Please transcribe the listing below in full and word for word, without its pictures.
═══
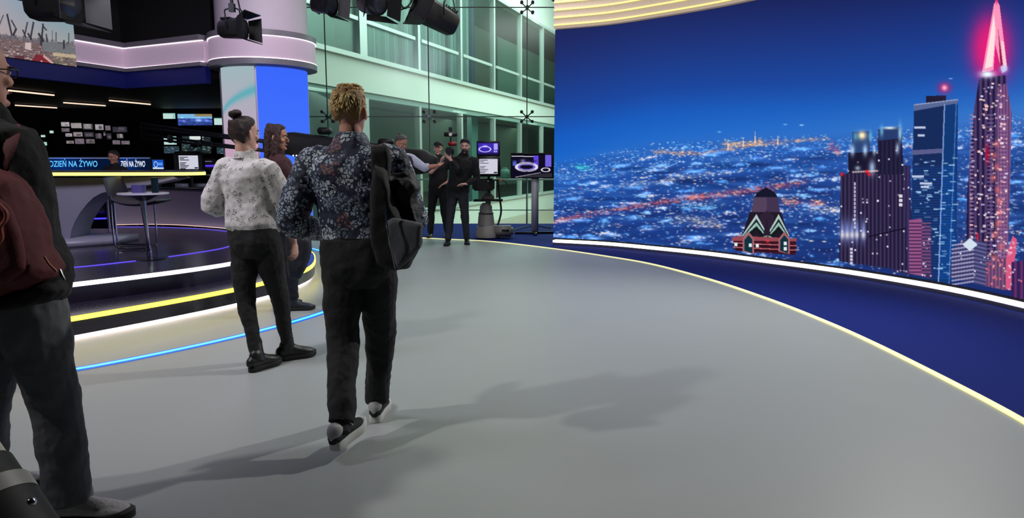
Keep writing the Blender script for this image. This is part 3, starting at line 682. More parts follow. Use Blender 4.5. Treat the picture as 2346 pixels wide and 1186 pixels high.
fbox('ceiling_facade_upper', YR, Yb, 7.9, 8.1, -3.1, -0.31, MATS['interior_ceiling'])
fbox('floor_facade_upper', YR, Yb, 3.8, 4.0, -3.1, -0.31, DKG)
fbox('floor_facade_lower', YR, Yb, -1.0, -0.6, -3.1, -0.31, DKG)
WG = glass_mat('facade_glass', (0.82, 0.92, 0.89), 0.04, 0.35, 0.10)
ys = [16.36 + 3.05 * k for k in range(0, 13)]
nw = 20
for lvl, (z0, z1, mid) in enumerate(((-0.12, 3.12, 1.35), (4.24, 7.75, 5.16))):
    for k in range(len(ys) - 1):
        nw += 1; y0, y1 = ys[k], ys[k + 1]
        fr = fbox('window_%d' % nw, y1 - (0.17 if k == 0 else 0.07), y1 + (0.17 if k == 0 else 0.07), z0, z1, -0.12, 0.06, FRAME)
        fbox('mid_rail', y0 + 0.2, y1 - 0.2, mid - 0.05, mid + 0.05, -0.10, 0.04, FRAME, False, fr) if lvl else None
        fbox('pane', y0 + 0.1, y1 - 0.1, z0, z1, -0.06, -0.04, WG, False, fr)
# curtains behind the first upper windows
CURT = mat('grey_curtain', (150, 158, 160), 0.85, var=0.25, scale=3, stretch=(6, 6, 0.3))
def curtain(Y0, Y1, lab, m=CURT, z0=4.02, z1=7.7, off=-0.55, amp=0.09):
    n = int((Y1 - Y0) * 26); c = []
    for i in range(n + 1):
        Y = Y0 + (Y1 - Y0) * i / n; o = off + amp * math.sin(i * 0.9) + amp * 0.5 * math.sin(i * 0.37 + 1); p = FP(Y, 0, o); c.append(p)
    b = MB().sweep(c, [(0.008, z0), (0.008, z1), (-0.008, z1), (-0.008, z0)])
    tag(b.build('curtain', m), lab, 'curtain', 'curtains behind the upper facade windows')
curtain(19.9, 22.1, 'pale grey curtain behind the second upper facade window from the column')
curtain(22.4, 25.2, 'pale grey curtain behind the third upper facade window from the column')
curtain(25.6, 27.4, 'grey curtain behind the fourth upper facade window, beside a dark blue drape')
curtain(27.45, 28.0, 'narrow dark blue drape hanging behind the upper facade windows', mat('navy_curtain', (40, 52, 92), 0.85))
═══
- **SOLUTION TO THE EXERCISE**:
Keep writing the Blender script for this image. This is part 3, starting at line 682. More parts follow. Use Blender 4.5. Treat the picture as 2346 pixels wide and 1186 pixels high.
fbox('ceiling_facade_upper', YR, Yb, 7.9, 8.1, -3.1, -0.31, MATS['interior_ceiling'])
fbox('floor_facade_upper', YR, Yb, 3.8, 4.0, -3.1, -0.31, DKG)
fbox('floor_facade_lower', YR, Yb, -1.0, -0.6, -3.1, -0.31, DKG)
WG = glass_mat('facade_glass', (0.82, 0.92, 0.89), 0.04, 0.35, 0.10)
ys = [16.36 + 3.05 * k for k in range(0, 13)]
nw = 20
for lvl, (z0, z1, mid) in enumerate(((-0.12, 3.12, 1.35), (4.24, 7.75, 5.16))):
    for k in range(len(ys) - 1):
        nw += 1; y0, y1 = ys[k], ys[k + 1]
        fr = fbox('window_%d' % nw, y1 - (0.17 if k == 0 else 0.07), y1 + (0.17 if k == 0 else 0.07), z0, z1, -0.12, 0.06, FRAME)
        fbox('mid_rail', y0 + 0.2, y1 - 0.2, mid - 0.05, mid + 0.05, -0.10, 0.04, FRAME, False, fr) if lvl else None
        fbox('pane', y0 + 0.1, y1 - 0.1, z0, z1, -0.06, -0.04, WG, False, fr)
# curtains behind the first upper windows
CURT = mat('grey_curtain', (150, 158, 160), 0.85, var=0.25, scale=3, stretch=(6, 6, 0.3))
def curtain(Y0, Y1, lab, m=CURT, z0=4.02, z1=7.7, off=-0.55, amp=0.09):
    n = int((Y1 - Y0) * 26); c = []
    for i in range(n + 1):
        Y = Y0 + (Y1 - Y0) * i / n; o = off + amp * math.sin(i * 0.9) + amp * 0.5 * math.sin(i * 0.37 + 1); p = FP(Y, 0, o); c.append(p)
    b = MB().sweep(c, [(0.008, z0), (0.008, z1), (-0.008, z1), (-0.008, z0)])
    tag(b.build('curtain', m), lab, 'curtain', 'curtains behind the upper facade windows')
curtain(19.9, 22.1, 'pale grey curtain behind the second upper facade window from the column')
curtain(22.4, 25.2, 'pale grey curtain behind the third upper facade window from the column')
curtain(25.6, 27.4, 'grey curtain behind the fourth upper facade window, beside a dark blue drape')
curtain(27.45, 28.0, 'narrow dark blue drape hanging behind the upper facade windows', mat('navy_curtain', (40, 52, 92), 0.85))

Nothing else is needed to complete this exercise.